Hey gang. Tonight finds me at Photoshop World in Las Vegas. Earlier today I taught my four-hour “precon” workshop, Photoshop 3D Fundamentals, and I’m happy to report, it was a scintillating sold-out success. Afterward, I had a beer with a member of the Photoshop 3D development team who filled me in on some upcoming developments. I can’t share details, but it all sounded very encouraging. (Suffice it to say, it sounds like everything I pissed and moaned about in either my session or my Photoshop 3D videos for lynda.com is begin addressed.)
I mention this because, well, it means that I’m getting around to posting this week’s Deke’s Techniques many hours later than normal. Fortunately, the technique is worth the wait. This week, I show you how to design a magically updating pattern in Illustrator. The movie (which itself is quite magical) is a kind of two-parter. In the first three and a half minutes, I show you how to fill a page with a repeating pattern using Illustrator’s best and most powerful dynamic effect, Transform. After that, I show you how to update the entire page by editing a few base path outlines. Along the way, I integrate another dynamic effect, Roughen.

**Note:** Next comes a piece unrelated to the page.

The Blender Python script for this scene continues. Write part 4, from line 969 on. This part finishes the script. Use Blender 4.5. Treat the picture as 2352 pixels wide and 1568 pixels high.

Here’s the official description from lynda.com:
In this week’s free episode of Deke’s Techniques, Deke shows you how to set up a repeating pattern in Adobe Illustrator that you can update quickly and efficiently. He starts by creating a repeating pattern grid with the Transform effect and then applies it multiple times to fill the document with a single element.
Why would you do this rather than create a standard tile pattern? Well, by using the Transform effect to create your pattern grid, any changes you make to the source graphic are dynamically updated to all its “clones.” Change the color, the shape, or even add another dynamic effect to your master graphic, and it will disseminate throughout your grid of replicants. The result is a pattern that can change with your needs and whims.